Theme: I am on an arrow and triangle kick, which means I’ll use this theme (similarly to how Kristin used hearts) to choose embellishments that will help pull the kit together.

Other thoughts: I want to USE supplies. I am SO OVER saving pretty paper and alphas and embellishments for the PERFECT project. So when I pick supplies for projects like this, I work hard to focus on my favorites. Favorite paper. Favorite color enamel dots. Favorite gold alphas that I haven’t touched for a year because they are TOO PRETTY. No. That’s ridiculous. I bought them to use them, and use them I will.

Supplies

Find Your Voice DIY Kit - Album and Page Protectors
WRMK Instagram album and page protectors

Album and page protectors: I like WRMK’s Instagram albums for small projects. It’s a perfect size for getting photos developed, instead of printing them myself (I am a lazy scrapbooker). I have lots of pocket scrapbooking supplies already designed for this size, and most importantly, I don’t need to buy and album OR any page protectors.

Find Your Voice DIY Kit - 12x12 and 6x6 paper
12×12 and 6×6 paper

Paper: I pulled several pieces of black and white patterned paper from my stash. Actually, this is all of the black and white patterned paper I have. I am pretty finicky about white vs. cream vs. eggshell, and I was sure to pull only pages that were strictly white. Black and white, then some teal and gold for accents. I chose about a dozen 12×12 pages, in addition to two 6×6 pads: Amy Tangerine’s Stitched, and Authetique Netural.

Find Your Voice DIY Kit
Find Your Voice DIY Kit

Alphas: I actually pulled over a dozen alphas before settling on my final supplies. A few big bold letters (thickers and other), and a few small alphas.

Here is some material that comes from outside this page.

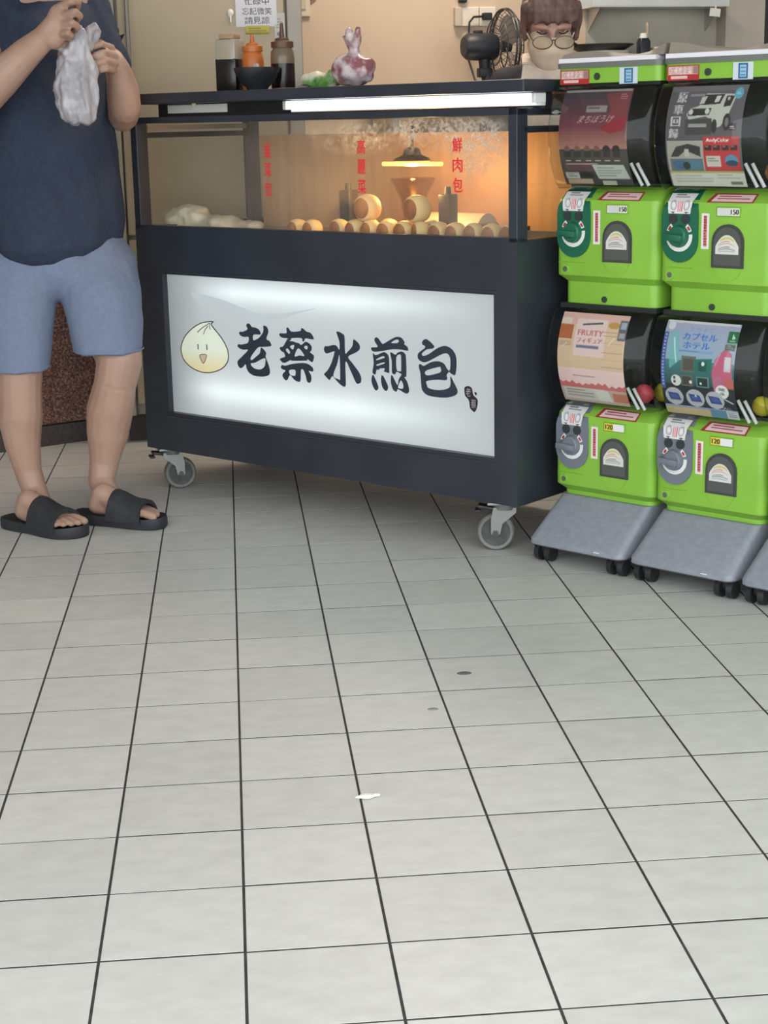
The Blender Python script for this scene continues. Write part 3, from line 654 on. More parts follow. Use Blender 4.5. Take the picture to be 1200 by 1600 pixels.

Embellishments: Kelly Purkey has some great plain white labels that I like for stamping on, plus enamel dots, and lots of wood veneer (which I will color appropriately with teal, gold, black, and white ink as needed). I also pulled some washi.

Find Your Voice DIY Kit - Stamps and Ink
Stamps and Ink

Ink: I like Prima Chalk inks for coloring wood grain, Staz On for stamping white on anything at all, Tsukineko Brilliance for metallics, and Versafine Onyx for black inking (all black inking, ever).

Stamps: I’m actually using several of Kristin’s stamps for this project. I’m SO EXCITED that her block number set is now available in acrylic. I can’t justify the money for the wooden stamps, but I snatched up her numbers and alphabets the day they appeared in her shop. I’m also using the official Find Your Voice stamp, as well as the Currently stamp that’s been bumming around my craft room for several months now (I get a lot of use out of that one).

Find Your Voice DIY Kit
Find Your Voice DIY Kit

The finished kit is rough similar in size and inspiration to Kristin’s, but … it cost me zero dollars, uses up a fair number of supplies, and most importantly, suits my memory keeping style.

[hr gap=”5″]

Theresa Sondjo is a writer, a cook, a mother, a runner, a logistician, and a lover of books and coffee. By day, she’s a government bureaucrat, by night, an adventurer. Follow her at SubjectVerbObject as she drags her family around the world in search of adventure, and hopefully leaves the world a better place than she found it.

  • Jenn McClure

    I like how she created her own kit to kind of mirror your kit! She shared some wonderful tips that I plan to use in future projects. This is fantastic!

  • This is amazing. I am pulling from my stash to and will be working with a smaller format as well. I am going for 6×6 mini album (or could be put into the 4-6×6 pages for project life). I am including several white pages for my album too because I want the storytelling (and maybe photos) to the center of my project. I haven’t pulled to much since I’m not completely sure what feel I want this album to have.

    However I totally dig the arrow and triangle feel. I might lift that idea.

    • Thank you, and please do! I can’t wait to see what you do with the 6×4 size. I really like smaller albums for this kind of project.

  • Rosanna Diggs

    I love your decision making process! Stop hoarding and start using should be a banner in my craft space. :) Also, totally love seeing the Currently stamp in the mix. My all time favorite stamp set! Also, where did you get your StazOn Cotton White? I’ve been trying to find white stazon for photo stamping for months!

  • Kelley Fewer

    I, too, shopped my stash! (I made a decision this year that I couldn’t buy anything new unless I used something in stash…one thing in=one thing out/used) I enjoyed the process of putting together a kit to use on the road; it was challenging to limit myself!

  • Cindy Borcherding

    I LOVE the color choices of your kit!! May I ask the way your print the 4×4 photos? I want to use a smaller album like this but don’t know the best app and/or service for this size. Thank you!!

    • I use PicStich (for my phone) and PicFrame (for my mac) to just dump them onto a 6×4 frame, then use the 1 hour photo at my local mall. I end up with nice borders and plenty of whitespace without having to pay for special 4×4 printing.

      • Cindy Borcherding

        So you DO add a border to the 4×6 photo then correct? :) Sorry to be a pain!!

        • Sometimes! Not always, but with PicStich it’s easy to do.